Nous pouvons l’analyser à travers les 3 points suivants :

- Le prix. Bien que des prix très attractifs soient appliqués par l’ensemble des opérateurs proposant des services 3G, tous sont conditionnés par deux éléments poussant à la consommation et qui n’existent pas avec les forfaits ADSL : le temps de disponibilité de la connexion (1 jour / 2 jours / 1 semaine / 1 mois, …), et les quotas de data vendue (100 Mo, 200 Mo, 500 Mo, 1Go, 2Go, …). Cela implique que nous devons consommer le quota acheté dans le temps qui nous ait donné pour le faire. Autrement, il est « souvent » perdu.

Cela dit, le plus souvent, on finit par consommer la totalité du quota acheté bien avant l’écoulement du temps imparti pour le faire. C’est aussi la raison qui pousse la majorité des utilisateurs à basculer vers le premier réseau WiFi auquel ils ont accès même si le débit est moins élevé que leur connexion 3G.

- La diversification des terminaux d'utilisation. Avec l’ADSL, nous étions tous connectés sur notre PC et/ou laptop. Nous allions sur Internet souvent pour faire des recherches, chatter, télécharger (on y reviendra sur le troisième point), ou encore simplement consulter nos e-mails. Avec l’avènement des smartphones et autres tablettes, l’utilisation devient certes moins complexe mais bien plus vorace en termes de quantité de data consommée. En effet, il ne s’agit plus de naviguer simplement mais de télécharger des applications, de les mettre régulièrement à jour et certaines d’entre elles ne fonctionnent que
connectées.

Si avec l’ADSL la question de quantité de données consommées ne se pose même pas, notre mode de consommation était différent car nous passions 3 à 4 heures sur notre PC une fois à la maison, souvent en mode multitâches avec un nombre incalculable de fenêtres ouvertes. Avec les smartphones et tablettes, bien que nous utilisions notre téléphone sur de petits laps de temps, les applications que nous utilisons restent souvent connectées même lorsque nous n’utilisons pas notre smartphone ou tablette et nous nous retrouvons souvent à avoir épuisé notre forfait sans même avoir l’impression d’en avoir réellement profité ! Notre mode de consommation a changé !

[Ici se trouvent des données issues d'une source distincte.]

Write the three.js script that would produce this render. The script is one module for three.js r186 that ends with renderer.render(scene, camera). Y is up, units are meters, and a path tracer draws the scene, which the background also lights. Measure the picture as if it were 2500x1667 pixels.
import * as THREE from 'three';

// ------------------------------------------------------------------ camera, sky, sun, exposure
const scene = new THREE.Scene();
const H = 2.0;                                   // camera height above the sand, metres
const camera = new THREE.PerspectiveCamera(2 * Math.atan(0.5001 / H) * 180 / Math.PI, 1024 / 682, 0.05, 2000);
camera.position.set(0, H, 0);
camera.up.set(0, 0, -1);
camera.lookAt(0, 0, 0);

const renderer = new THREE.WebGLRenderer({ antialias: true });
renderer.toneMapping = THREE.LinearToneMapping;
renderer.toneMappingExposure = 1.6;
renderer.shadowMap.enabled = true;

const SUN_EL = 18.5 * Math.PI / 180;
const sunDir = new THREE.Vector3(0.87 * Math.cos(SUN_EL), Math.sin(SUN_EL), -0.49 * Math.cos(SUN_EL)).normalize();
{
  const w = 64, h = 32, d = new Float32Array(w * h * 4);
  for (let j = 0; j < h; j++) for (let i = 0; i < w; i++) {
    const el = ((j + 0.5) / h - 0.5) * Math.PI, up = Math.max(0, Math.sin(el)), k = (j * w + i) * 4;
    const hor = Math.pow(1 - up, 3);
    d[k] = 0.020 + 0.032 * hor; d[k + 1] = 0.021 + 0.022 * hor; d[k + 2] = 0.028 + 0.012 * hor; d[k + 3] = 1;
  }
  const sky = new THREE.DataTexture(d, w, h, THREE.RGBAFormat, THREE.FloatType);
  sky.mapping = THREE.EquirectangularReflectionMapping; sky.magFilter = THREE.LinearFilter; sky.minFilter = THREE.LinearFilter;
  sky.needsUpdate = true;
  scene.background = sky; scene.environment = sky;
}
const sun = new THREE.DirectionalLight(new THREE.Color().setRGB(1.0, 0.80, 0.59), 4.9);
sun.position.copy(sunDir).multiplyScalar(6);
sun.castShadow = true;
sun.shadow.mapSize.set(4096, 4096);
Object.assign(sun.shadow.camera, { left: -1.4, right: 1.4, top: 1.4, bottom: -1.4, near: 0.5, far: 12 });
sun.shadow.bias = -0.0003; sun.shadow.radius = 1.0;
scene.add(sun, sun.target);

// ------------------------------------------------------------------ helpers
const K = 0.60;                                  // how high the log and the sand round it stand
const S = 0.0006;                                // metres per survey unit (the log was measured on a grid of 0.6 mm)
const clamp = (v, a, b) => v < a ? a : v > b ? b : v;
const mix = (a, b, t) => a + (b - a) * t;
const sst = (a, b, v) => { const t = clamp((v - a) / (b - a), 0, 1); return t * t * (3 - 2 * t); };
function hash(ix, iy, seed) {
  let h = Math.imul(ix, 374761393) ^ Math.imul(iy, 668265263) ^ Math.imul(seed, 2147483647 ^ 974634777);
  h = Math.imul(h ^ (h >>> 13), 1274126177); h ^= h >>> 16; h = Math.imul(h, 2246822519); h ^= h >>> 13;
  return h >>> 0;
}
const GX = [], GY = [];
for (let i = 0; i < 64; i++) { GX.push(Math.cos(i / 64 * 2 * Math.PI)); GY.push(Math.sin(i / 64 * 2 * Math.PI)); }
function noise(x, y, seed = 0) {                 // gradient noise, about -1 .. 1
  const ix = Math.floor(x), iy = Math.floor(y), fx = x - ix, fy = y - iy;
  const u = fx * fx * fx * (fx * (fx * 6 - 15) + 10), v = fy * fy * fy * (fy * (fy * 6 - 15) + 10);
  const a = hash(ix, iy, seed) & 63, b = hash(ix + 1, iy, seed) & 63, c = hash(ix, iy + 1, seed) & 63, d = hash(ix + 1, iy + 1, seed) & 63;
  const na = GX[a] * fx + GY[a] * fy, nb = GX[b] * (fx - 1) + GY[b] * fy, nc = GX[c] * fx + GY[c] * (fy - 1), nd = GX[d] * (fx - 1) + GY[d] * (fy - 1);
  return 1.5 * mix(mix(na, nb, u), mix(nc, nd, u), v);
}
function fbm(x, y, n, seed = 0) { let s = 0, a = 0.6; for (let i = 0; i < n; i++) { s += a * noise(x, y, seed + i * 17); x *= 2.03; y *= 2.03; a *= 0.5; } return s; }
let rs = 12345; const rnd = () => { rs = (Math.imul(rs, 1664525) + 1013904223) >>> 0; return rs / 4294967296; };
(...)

- Le piratage. Comme au sein de la majorité des pays en voie de développement, le piratage fait rage. Combien de personnes que vous connaissez achètent encore leurs musiques et/ou leurs films ? Quand bien même ils les achèteraient, nous savons tous comment les CD et autres DVD vendus dans le commerce sont fabriqués. LE TELECHARGEMENT de multimédias est l’un des sports favoris de nos internautes (taux de piratage en Algérie : 84% !). Il n’est possible qu’au travers d’une connexion ADSL car bien que le débit soit relativement lent, il reste illimité. Le coût par multimédia téléchargé n’en est que plus bas.

La conclusion est que les différentes technologies proposées ont encore de beaux jours devant elles en Algérie comme partout dans le monde. Beaucoup avaient prédit la mort des réseaux 2G avec l’avènement de la 3G puis de la 4G et pourtant plus de 60% de la population mondiale ayant accès à un réseau de téléphonie mobile le sont en 2G.

Les technologies sont créées et améliorées afin de nous permettre à tous de converger vers ce nouvel univers virtuellement connecté de la manière la plus simple. Mais l’objectif principal reste la rentabilité et chacun devra être capable d’accéder à cet univers à travers la technologie à laquelle son budget lui permet d’accéder, mais personne ne sera jamais exclu.